Dans la nuit espagnole, en pleine guerre civile, un train explose. Deux hommes s’enfuient, des soldats à leurs trousses. L’un d’eux est touché. Pour lui éviter de tomber aux mains de l’ennemi, son compagnon l’achève.
Ce dernier s’appelle Robert Jordan, il est américain et combat aux côtés des républicains. Sa prochaine mission : faire sauter un pont lors d’un assaut d’envergure contre les troupes franquistes. Dans les montagnes, l’"Inglés" rejoint un groupe dirigé par une femme, Pilár. Celle-ci a recueilli la jeune María, dont les parents ont été tués par les franquistes. Robert et María tombent amoureux…
Comment traduire à l’écran l’idéalisme et le romantisme sombre du roman Pour qui sonne le glas d’Ernest Hemingway ? La Paramount, qui avait racheté les droits du livre, voulut en faire une superproduction mélodramatique tournée dans la Sierra Nevada californienne. Et fit beaucoup passer à la trappe le contexte politique; toile de fond pourtant essentielle de l'oeuvre.
La bienveillance d'Hollywood pour le dictateur Franco
Immense écrivain, futur lauréat du Prix nobel de littérature en 1954, Ernest Hemingway fit partie, aux côtés d'André Malraux ou de son confrère John Dos Passos, de ces écrivains marqués à gauche qui s'engagèrent durant la guerre civile qui ravagea l'Espagne entre 1936 et 1939.
Un engagement à des degrés divers d'ailleurs : si Malraux s'engagea aux côtés des républicains en achetant des armes et commandant même une escadrille, Hemingway a couvert quant à lui la guerre en tant que journaliste.
Le généralissime et dictateur Franco, qui dirigera le pays d'une main de fer jusqu'à sa mort en 1975, avait logiquement une aversion pour Hemingway et ses écrits, au point que ses oeuvres furent interdites. Il mobilisa même ses services diplomatiques dans le but de faire changer le script du film produit par la Paramount. Et Hollywood, en ce temps-là, n'était pas tout à fait insensible aux demandes du chef de l'état espagnol...

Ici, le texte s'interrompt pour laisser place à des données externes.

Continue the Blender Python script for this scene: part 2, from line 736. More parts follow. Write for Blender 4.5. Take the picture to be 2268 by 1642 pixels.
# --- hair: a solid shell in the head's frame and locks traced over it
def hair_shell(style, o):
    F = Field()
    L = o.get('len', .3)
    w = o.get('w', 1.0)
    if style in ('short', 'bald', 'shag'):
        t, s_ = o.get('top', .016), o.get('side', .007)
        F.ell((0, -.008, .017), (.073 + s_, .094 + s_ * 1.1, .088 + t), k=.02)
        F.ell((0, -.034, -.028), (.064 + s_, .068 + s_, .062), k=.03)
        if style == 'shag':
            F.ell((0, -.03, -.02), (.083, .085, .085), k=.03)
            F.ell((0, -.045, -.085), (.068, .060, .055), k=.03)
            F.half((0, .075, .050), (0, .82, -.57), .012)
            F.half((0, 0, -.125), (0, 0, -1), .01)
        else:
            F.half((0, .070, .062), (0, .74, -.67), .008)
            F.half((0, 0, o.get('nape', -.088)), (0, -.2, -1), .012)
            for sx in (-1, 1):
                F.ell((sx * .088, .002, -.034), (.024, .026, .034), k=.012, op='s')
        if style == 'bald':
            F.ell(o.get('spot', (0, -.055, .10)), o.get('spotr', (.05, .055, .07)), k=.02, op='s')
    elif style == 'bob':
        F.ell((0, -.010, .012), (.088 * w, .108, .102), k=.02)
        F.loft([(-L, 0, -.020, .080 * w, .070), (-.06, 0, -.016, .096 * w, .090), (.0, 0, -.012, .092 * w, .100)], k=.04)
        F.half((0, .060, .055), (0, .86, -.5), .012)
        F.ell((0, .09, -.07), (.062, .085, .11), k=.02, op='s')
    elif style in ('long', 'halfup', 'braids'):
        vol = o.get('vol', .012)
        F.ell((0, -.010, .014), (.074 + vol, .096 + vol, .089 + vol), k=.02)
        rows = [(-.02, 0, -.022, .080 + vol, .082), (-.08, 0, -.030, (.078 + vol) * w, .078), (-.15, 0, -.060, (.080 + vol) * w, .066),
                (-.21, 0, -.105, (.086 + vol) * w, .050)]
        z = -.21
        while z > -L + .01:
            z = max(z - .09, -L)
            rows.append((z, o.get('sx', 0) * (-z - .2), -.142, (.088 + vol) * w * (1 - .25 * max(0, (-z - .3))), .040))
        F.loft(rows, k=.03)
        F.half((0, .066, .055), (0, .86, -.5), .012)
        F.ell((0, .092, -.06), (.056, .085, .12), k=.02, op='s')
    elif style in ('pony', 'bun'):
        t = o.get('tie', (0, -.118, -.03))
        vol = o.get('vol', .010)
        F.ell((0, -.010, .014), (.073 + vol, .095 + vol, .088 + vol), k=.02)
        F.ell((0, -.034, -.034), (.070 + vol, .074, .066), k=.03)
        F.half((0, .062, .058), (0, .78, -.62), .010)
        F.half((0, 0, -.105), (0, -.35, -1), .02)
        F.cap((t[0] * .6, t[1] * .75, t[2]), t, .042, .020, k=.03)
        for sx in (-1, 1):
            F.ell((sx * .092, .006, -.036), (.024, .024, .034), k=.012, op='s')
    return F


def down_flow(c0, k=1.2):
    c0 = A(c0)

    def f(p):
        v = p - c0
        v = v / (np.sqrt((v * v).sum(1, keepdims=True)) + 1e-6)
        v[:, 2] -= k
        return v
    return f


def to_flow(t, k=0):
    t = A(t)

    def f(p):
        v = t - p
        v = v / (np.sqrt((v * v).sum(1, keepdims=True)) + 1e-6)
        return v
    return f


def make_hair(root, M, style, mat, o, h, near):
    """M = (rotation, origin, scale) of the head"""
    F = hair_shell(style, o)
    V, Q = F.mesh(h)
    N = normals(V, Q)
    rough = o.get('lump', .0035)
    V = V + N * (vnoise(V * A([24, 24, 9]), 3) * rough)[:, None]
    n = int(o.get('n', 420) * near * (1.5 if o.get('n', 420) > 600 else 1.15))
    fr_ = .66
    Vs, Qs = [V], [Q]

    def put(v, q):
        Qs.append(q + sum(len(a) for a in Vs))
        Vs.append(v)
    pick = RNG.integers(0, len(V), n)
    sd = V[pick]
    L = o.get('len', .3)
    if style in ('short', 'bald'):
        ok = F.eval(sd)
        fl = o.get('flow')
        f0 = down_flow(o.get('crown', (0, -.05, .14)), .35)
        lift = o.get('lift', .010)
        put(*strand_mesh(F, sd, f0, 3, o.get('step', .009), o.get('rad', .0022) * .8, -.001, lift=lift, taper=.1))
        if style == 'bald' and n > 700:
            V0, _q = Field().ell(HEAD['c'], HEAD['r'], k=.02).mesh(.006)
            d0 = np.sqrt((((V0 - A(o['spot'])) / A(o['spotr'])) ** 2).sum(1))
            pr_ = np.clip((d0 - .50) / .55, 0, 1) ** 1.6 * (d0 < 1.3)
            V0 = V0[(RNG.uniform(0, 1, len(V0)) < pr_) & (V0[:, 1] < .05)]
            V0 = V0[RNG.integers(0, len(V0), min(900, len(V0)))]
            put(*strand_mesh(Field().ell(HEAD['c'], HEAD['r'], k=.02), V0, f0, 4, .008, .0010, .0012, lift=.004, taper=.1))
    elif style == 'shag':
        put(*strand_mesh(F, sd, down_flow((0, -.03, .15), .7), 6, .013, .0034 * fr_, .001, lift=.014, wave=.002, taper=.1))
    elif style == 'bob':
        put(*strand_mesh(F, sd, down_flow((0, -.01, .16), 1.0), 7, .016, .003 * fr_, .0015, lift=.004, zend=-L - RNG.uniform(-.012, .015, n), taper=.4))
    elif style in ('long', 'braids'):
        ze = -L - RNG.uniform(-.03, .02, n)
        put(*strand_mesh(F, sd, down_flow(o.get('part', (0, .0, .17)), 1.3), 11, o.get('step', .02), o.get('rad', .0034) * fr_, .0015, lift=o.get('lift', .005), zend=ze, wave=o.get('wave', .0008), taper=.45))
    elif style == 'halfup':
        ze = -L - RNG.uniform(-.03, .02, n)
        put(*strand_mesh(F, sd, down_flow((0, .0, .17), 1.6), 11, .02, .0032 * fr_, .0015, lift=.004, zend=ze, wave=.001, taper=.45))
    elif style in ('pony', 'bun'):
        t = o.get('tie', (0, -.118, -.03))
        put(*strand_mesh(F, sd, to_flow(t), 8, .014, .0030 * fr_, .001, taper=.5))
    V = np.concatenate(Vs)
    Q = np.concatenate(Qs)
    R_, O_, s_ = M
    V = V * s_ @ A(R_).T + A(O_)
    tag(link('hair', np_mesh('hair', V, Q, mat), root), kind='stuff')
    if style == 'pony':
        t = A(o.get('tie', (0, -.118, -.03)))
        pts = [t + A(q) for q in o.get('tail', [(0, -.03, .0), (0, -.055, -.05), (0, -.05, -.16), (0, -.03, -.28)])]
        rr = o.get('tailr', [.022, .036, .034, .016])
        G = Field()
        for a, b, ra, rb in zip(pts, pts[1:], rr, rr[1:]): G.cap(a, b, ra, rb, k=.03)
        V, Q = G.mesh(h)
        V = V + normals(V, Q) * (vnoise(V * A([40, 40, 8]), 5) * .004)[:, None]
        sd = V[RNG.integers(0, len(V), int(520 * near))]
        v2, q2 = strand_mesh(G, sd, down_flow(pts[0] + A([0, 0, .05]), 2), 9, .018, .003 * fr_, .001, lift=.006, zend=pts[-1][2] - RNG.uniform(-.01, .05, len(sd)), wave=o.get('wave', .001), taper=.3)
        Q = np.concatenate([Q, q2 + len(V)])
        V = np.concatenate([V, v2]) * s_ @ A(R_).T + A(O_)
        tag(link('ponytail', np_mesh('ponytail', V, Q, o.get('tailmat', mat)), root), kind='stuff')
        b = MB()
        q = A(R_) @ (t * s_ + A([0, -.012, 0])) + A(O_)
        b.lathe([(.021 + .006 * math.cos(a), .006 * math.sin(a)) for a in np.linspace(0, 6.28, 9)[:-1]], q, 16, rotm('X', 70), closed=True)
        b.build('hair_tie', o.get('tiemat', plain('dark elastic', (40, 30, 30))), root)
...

Un article du journal El Pais, daté de 2013, relate justement cette intéressante anecdote. Un universiaire américain du nom de Douglas LaPrade, auteur d'une thèse soutenue en 1988 portant sur l'interdiction et la censure de l'écrivain sous le régime franquiste, pointa au cours de ses recherches que les services de censure du régime mandata les consuls espagnols ainsi que les ambassadeurs en poste aux Etats-Unis pour faire pression sur Hollywood concernant le script du film, afin d'y apporter des modifications.
Ils insistèrent par exemple pour faire disparaître les mots "phalangistes" ou "fascistes" dans les dialogues, remplacés par le mot "nationaliste". Là où Hemingway évoquait les 'républicains loyalistes", la délégation diplomatique de Franco préférait parler des "Rouges". C'est tout de suite plus clair...
José Félix de Lequerica, ministre des Affaires étrangères de Franco et futur ambassadeur d'Espagne à Washington, accusa le script de Pour qui sonne le glas de "présenter les faits historiques de manière distordue".
"Il est notoire que les studios à Hollywood étaient enclins à satisfaire les exigences de Franco" explique l'universitaire. "Aux Etats-Unis, il avait de nombreux soutiens, ils ne voulaient pas d'un autre ennemi en Europe. Il faut garder à l'esprit que la guerre contre Hitler et Mussolini était en cours, et ils ne voulaient pas ouvrir un nouveau front".
Sorti en 1952, alors que l'Amérique était en plein Maccarthysme et paranoïa anti-communiste, Les Neiges du Kilimandjaro d'Henry King fut mutilé par les ciseaux de la censure, à la grande satisfaction des diplomates espagnols. Pour mémoire, le film était une adaptation d'une courte nouvelle écrite par Hemingway.
Le consul en poste aux Etats-Unis, José Pérez del Arco, fit part de cette réserve concernant ce film : "après avoir lu le scénario, il conserve, comme on s'y attendait, l'ancienne terminologie de "loyalistes" et de "rebelles", et présente la zone rouge espagnole d'une manière déformée, comme cela a été présenté dans de nombreux romans et films dans ce pays. J'ai a apporté une série de corrections au scénario, dans le but de le concentrer sur la vérité historique".
Qu'a pensé d'ailleurs Hemingway de tous ces caviardages et cette obsession du gouvernement de Franco pour son oeuvre ? "Il s'en fichait. Il avait gagné tellement d'argent et était tellement connu" conclut Douglas LaPrade.